4) Join a critique group, preferably with members who will not think you should write the book their way.
5) Take a writing class, preferably with a teacher who does not tell you there is only one good way to write.
6) Send stuff out, have it rejected, sort through any feedback you get to separate the good comments from the useless or incomprehensible comments, and apply the good ones that help you.
7) Engage in visualization exercises in which you see yourself at your own book signing.

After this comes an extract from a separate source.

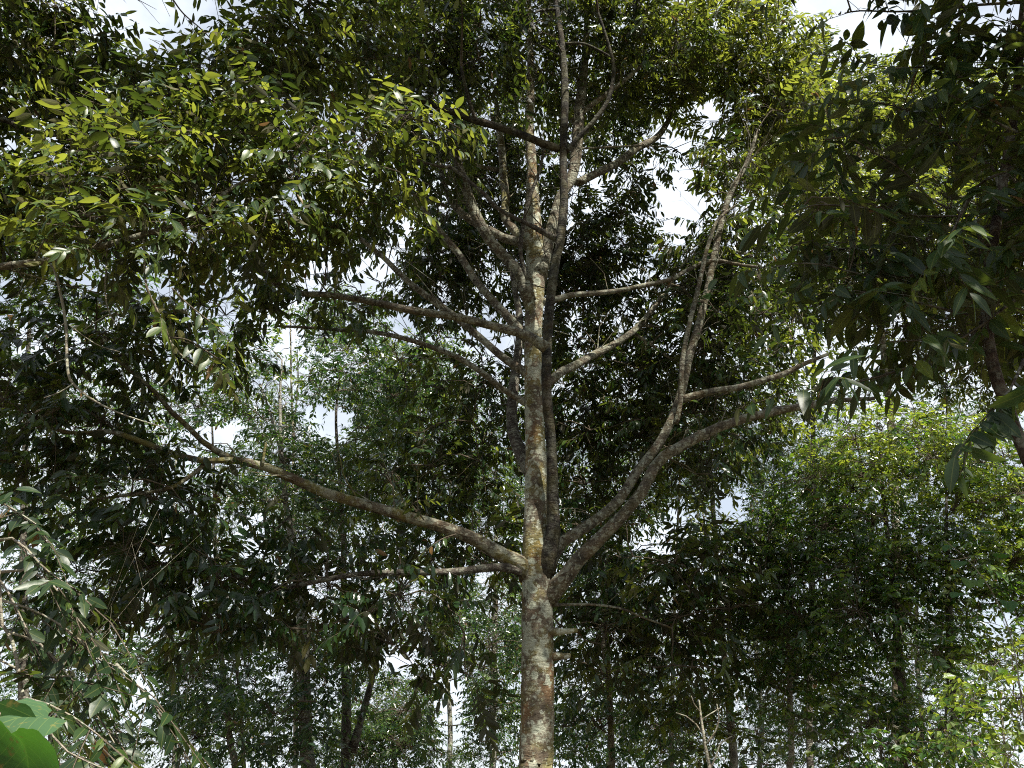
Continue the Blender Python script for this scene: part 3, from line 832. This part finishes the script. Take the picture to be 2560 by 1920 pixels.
# ================================================================== shaded durian tree close on the right
base = on_ground(np.array([2.95, 3.1, 0]))
T = Tree('durian_tree', 'shaded durian tree with large dark drooping leaves close on the right', 'tree', base)
t0 = T.limb('trunk', [(2720, 1900), (2620, 1300), (2560, 1126), (2536, 1068), (2516, 1009), (2497, 963), (2470, 850), (2470, 700), (2500, 500), (2540, 250), (2560, 0), (2600, -300)], [60, 44, 38, 35, 33, 30, 26, 22, 18, 12], BARK_RED, sides=10, Y=[3.1, 3.3, 3.2, 2.9], attach=(0.3, 1), down=True)
tw = [
    ([(2500, 480), (2478, 415), (2420, 385), (2350, 325), (2256, 272), (2180, 255)], [3.2, 3.3]), ([(2470, 640), (2420, 545), (2330, 500), (2260, 430), (2200, 390), (2120, 340)], [3.3, 3.1]),
    ([(2560, 520), (2480, 530), (2400, 540), (2300, 540), (2200, 525), (2050, 512), (1980, 530)], [3.2, 3.0]), ([(2560, 729), (2497, 780), (2439, 823), (2392, 850), (2322, 850), (2225, 854)], [3.2, 3.0]),
    ([(2480, 760), (2400, 870), (2250, 925), (2130, 958), (2050, 968)], [3.3, 3.1]), ([(2560, 5), (2450, 12), (2361, 23), (2244, 29), (2151, 27), (2112, 33)], [3.0, 2.9]),
    ([(2480, 700), (2330, 690), (2180, 690), (2050, 660), (1980, 660)], [3.3, 3.2]), ([(2520, 250), (2420, 200), (2330, 170), (2240, 170)], [3.0, 2.9]), ([(2480, 800), (2350, 770), (2250, 745), (2150, 730)], [3.3, 3.1]), ([(2540, 330), (2480, 300), (2420, 260)], [2.8, 2.6]), ([(2560, 900), (2520, 980), (2470, 1030)], [2.9, 2.8]),
    ([(2530, 420), (2440, 470), (2370, 600), (2330, 650)], [3.0, 2.8]), ([(2500, 560), (2350, 590), (2250, 610), (2130, 620), (2060, 625)], [3.4, 3.4]),
]
for pts, Y in tw:
    k = T.limb('branch', pts, [9, 7, 4], BARK_DARK, sides=6, Y=Y, attach=(0.15, 1), lump=0.04)
    T.leafy(k, pts[1:], [Y[0] * .67 + Y[1] * .33, Y[1]], 'close', 0.155, 0.16, 0.033, tint=(.34, .14), w=(4, 3), side=3, droop=0.85)
right = [(2330, 220, 200, 150, 3.2, .4, .9, .4), (2400, 560, 180, 200, 3.3, .4, 1.5, .4), (2180, 440, 190, 120, 3.3, .3, .6, .42), (2350, 830, 190, 100, 3.3, .35, 1.3, .4), (2500, 120, 120, 150, 3.0, .4, 1.2, .45), (2130, 620, 130, 90, 3.3, .3, .8, .4), (2050, 340, 110, 90, 3.2, .25, .6, .45), (2010, 520, 90, 80, 3.1, .25, .6, .4), (2520, 700, 120, 300, 3.2, .4, 1.2, .35),
         (2700, 400, 200, 500, 3.2, .6, 1.6, .4), (2500, -350, 500, 250, 2.9, .7, 2.4, .4), ball(2.6, 1.9, 6.7, 1.2, 1.2, .4), ball(1.5, 2.2, 6.4, 1.0, .8, .4), ball(3.5, 1.7, 5.8, 1.2, 1.2, .4)]  # overhead clump and balls are unseen, added to keep this tree shaded
print('right sprays', T.foliage(right, 'close', 0.15, dense=1.45, tint=(0.34, 0.16), droop=0.8, seed=21, cell=0.42, thick=0.006, length=0.38, n_leaf=11))
T.finish(DURIAN_NEAR)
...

But as helpful as any of these things are, they still won't get you an answer to your question. You can't get what you want -- the search for an assurance that does not exist. Never, ever, will the gods of writing descend from on-high, lay their hands upon your head, and tell you that you are now good enough. Even published writers never know if they are good enough. Certainly there are usually a lot of folk who claim they are not. Every writer goes out into the world having to bear the knowledge that they may fail. And probably will never know why they did. It might not even be because their writing was bad. Because you can't turn something that is entirely subjective into something objective, especially the words "good enough."

How to know? You can never know. And it may seem as if I'm being pessimistic (Unclean! Er, sorry,) but it's the ugly reality that we have to bear. Sharpen your skills, try some of the above and cross your fingers. I'll leave you with the words of Samuel Beckett, which I try to remember:

"Ever tried. Ever failed. No matter. Try again. Fail again. Fail better."